One more thing is totally missing from the movie but was filmed eventually and put into the made-for-tv sequel, “Return To Lonesome Dove”:  July falling in love with Clara and proposing to her (chs. 92, 99).

Nice to find out that there’s more than one movie in which you can find scenes from “Lonesome Dove” the novel!

2 thoughts on “Lonesome Dove book vs movie

  1. Excellent post.

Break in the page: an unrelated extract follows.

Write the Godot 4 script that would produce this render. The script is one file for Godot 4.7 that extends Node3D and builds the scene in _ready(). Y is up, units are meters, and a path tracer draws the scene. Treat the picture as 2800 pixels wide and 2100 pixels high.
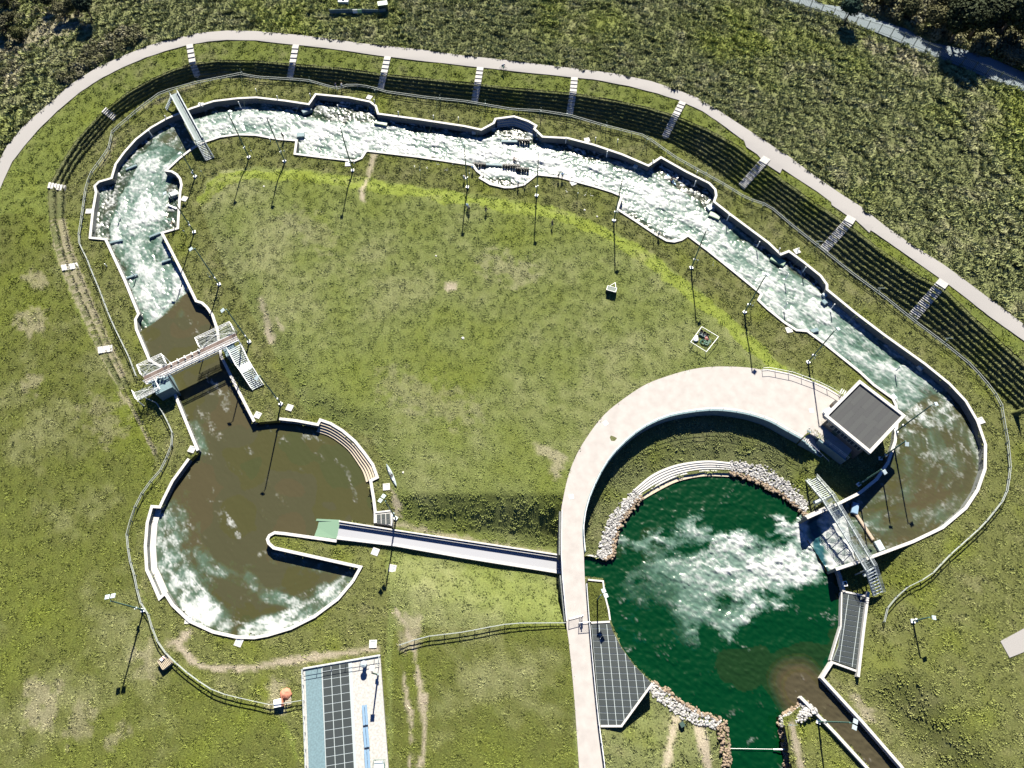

Here’s are a few from me:

    1. In the mini series, they use a conversation between Gus and Dish as a narrative device to provide a snippet of Lori’s backstory (her being left in Lonesome Dove by a gambler, the scar, etc) That’s a huge deviation for me, because Gus would never share that kind of intimate information about Lori with Dish.

    2. In the book we learn that Jake Spoon was aquatinted with both Elmyra Johnson and Dee Boot prior to his time in Fort Smith and his accidental killing of Benny Johnson.

    3. In the book, while Jake is out spending Gus’ $50 to buy Lori a horse, Wanz comes to Lori and gives her a huge wad of cash (totaling $200) for a poke.